Here's the description of the two lambda parameters from the help:

lambda       numerical value(s) for the transformation parameter $\lambda$. Used as the initial value
             in the function for parameter estimation. If not provided default values are as-
             sumed. If multiple values are passed the one with highest likelihood is used as
             initial value.
lambda2      logical or numerical value(s) of the additional transformation (see DETAILS
             below). Defaults to NULL. If TRUE this parameter is also estimated and the initial
             value is set to the absolute value of the minimum data. A numerical value is
             provided it is used as the initial value. Multiple values are allowed as for
             lambda.

Answer 1

By reading documentation from the R geoR package we can find that the boxcox transform with the extra parameter $\lambda_2$ is defined as $$ Y' =\begin{cases} \log(Y+\lambda_2) \text{if $\lambda=0$} \\ \frac{(Y+\lambda_2)^\lambda -1}{\lambda} \text{otherwise} \end{cases} $$ so if $\lambda_2=0$ this is the usual boxcox transform, and the boxcoxfit function will estimate the two parameters $\lambda, \lambda_2$ by maximum likelihood. From the examples on the help page it seems like the boxcoxfit function can take as first argument either a vector of data values or a model object, then presumably using the residuals from the fit. From your code it seems like you have just given a data vector, thus finding the boxcox transformation parameters based on the marginal distribution of the response variable. That is usually less useful than using the residuals from the model fit, so you should reanalyze doing that!

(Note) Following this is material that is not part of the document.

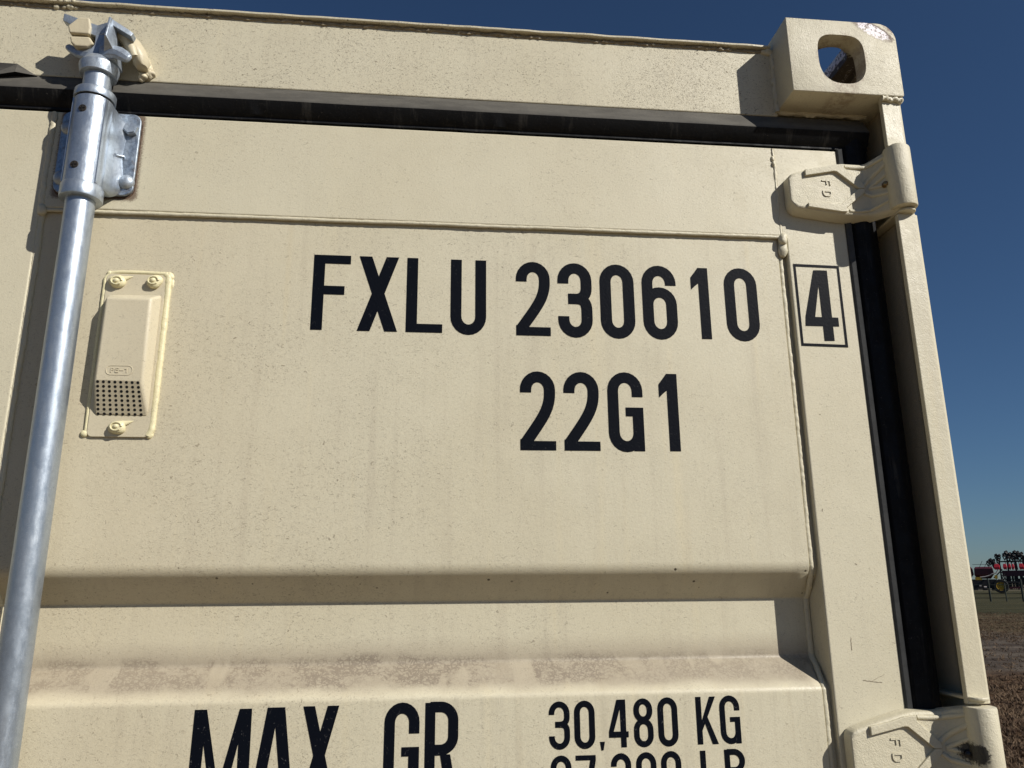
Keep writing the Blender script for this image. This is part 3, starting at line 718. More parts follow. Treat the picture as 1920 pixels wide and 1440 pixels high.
BX, BYc, BR = 1.1965, -.0460, .0172
def yf(x):                                                    # front surface of the hinge arm
    if x < 1.160: return -.0190
    t = min(1, (x-1.160)/.034); t = t*t*(3-2*t); return -.0190-.0330*t
def make_hinge():
    cols = [(1.0530, 2.3535, 2.3270, -.0175), (1.0545, 2.3580, 2.3225, -.0182), (1.0575, 2.3615, 2.3180, -.019), (1.0630, 2.3640, 2.3145, -.019), (1.0800, 2.3690, 2.3122, -.019), (1.1000, 2.3745, 2.3095, -.019),
            (1.1200, 2.3795, 2.3070, -.019), (1.1320, 2.3815, 2.3065, -.019), (1.1530, 2.3812, 2.3065, -.019), (1.160, 2.3812, 2.3066, -.019)]
    for x in (1.166, 1.172, 1.178, 1.184, 1.190, 1.196): cols.append((x, 2.3812+.0085*min(1, (x-1.164)/.026), 2.3066-.002*min(1, (x-1.16)/.03), yf(x)))
    bm = bmesh.new(); rings = []
    for x, zt, zb, y in cols:
        yb = -.0003 if x < 1.139 else min(-.0003, y+.017)
        m = .006; rings.append([bm.verts.new(p) for p in ((x, y, zb), (x, y, zt), (x, y+.0025, zt+.0022), (x, yb, zt+.0030), (x, yb, zb-.0065), (x, y+.004, zb-.0030))])
    for a, b in zip(rings, rings[1:]):
        for k in range(6): bm.faces.new((a[k], a[(k+1)%6], b[(k+1)%6], b[k]))
    bm.faces.new(rings[0]); bm.faces.new(rings[-1][::-1])
    o = from_bm(bm, 'hinge', M_HINGE, C, bev=.0014, seg=2)
    for q in o.data.polygons: q.use_smooth = True
    o.data.set_sharp_from_angle(angle=R_(40))
    bm = bmesh.new(); lathe(bm, BX, BYc, [(BR*.80, 2.3030), (BR*.96, 2.3038), (BR, 2.3060), (BR, 2.3890), (BR*.96, 2.3912), (BR*.80, 2.3920)], 40)
    from_bm(bm, 'hinge_barrel', M_HINGE, o, smooth=50)
    # raised ribs
    bm = bmesh.new()
    def plate(pts, h):
        n = len(pts)
        A = [bm.verts.new((x, yf(x)-h, z)) for x, z in pts]; B = [bm.verts.new((x, yf(x)+.002, z)) for x, z in pts]
        for i in range(n): bm.faces.new((A[i], A[(i+1)%n], B[(i+1)%n], B[i]))
        bm.faces.new(A); bm.faces.new(B[::-1])
    plate([(1.0758, 2.3690), (1.0760, 2.3600), (1.1170, 2.3685), (1.1215, 2.3680), (1.1510, 2.3440), (1.1600, 2.3440), (1.1590, 2.3500), (1.1330, 2.3740), (1.1330, 2.3800), (1.1180, 2.3785), (1.1000, 2.3735)], .0040)
    plate([(1.1510, 2.3436), (1.1225, 2.3185), (1.1180, 2.3195), (1.0760, 2.3195), (1.0760, 2.3135), (1.1000, 2.3105), (1.1220, 2.3080), (1.1310, 2.3080), (1.1300, 2.3140), (1.1590, 2.3380), (1.1600, 2.3436)], .0034)
    def rib(pts, r): tube(bm, [(x, yf(x)+.0006, z) for x, z in pts], r, 8, .12, 3)
    def seg_(a, b, n=10): return [(a[0]+(b[0]-a[0])*i/n, a[1]+(b[1]-a[1])*i/n) for i in range(n+1)]
    rib(seg_((1.160, 2.3500), (1.1890, 2.3790)), .0034)
    rib([(p[0], p[1]) for p in [(1.135, 2.3775), (1.150, 2.3765), (1.165, 2.3770), (1.178, 2.3810), (1.190, 2.3860)]], .0028)
    rib(seg_((1.166, 2.3445), (1.1890, 2.3620)), .0030); rib(seg_((1.166, 2.3445), (1.1890, 2.3395)), .0028)
    rib([(1.161, 2.3380), (1.168, 2.3325), (1.178, 2.3300), (1.190, 2.3285)], .0030)
    rib([(1.135, 2.3110), (1.150, 2.3105), (1.165, 2.3125), (1.178, 2.3170), (1.190, 2.3215)], .0026)
    r = from_bm(bm, 'rib', M_HINGE, o, bev=.0006, seg=2)
    bm = bmesh.new()
    rotp = lambda u, v, l: (1.0990+v, -.0191-l, 2.3560-u)            # reads downwards
    write(bm, [('F', 0.0, .0010, .0080, .0125, .0020), ('D', .0160, .0010, .0090, .0125, .0020)], rotp, .0011)
    from_bm(bm, 'cast_letters', M_HINGE, o)
    bm = bmesh.new()
    base = Vector((1.1790, yf(1.179)+.001, 2.3415)); d = Vector((-.35, -.93, -.05)).normalized()
    pts = [base+d*t for t in (0, .002, .0021, .0045, .0050, .0065, .0075)]
    tube(bm, pts, [.0042, .0042, .0026, .0026, .0034, .0034, .0018], 12)
    from_bm(bm, 'grease_nipple', M_BRASS, o, smooth=40)
    return o
hinge = make_hinge(); hinge['label'] = 'upper hinge with brass grease nipple'
h2 = cpy(hinge, C, (.003, 0, -.7105)); h2['label'] = 'lower hinge smeared with black grease'
for dz in (-1.4134, -2.03): cpy(hinge, C, (0, 0, dz))['label'] = 'hinge below the picture'
for ch in h2.children:
    if ch.name.startswith('hinge_barrel') or ch.name.startswith('rib'):
        ch.data = ch.data.copy(); ch.data.materials[0] = M_HINGEG
h2.data = h2.data.copy(); h2.data.materials[0] = M_HINGEG
for ch in h2.children:
    if ch.name.startswith('grease_nipple'): ch.data = ch.data.copy(); ch.data.materials[0] = simple('greasy_black', (.012, .011, .010), .35)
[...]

You asks then why the $\lambda_2=\text{3.116280e+04}$ is so large, if that is reasonable? Well, we cannot judge that, since you did'nt tell us about the marginal distribution of your $Y$ variable! But, you told us that $Y=\text{annual foreign sales of companies (in US\$ thousands)}$ and I would guess that contains many large values, so in that context maybe the estimated $\lambda_2$ is not so large.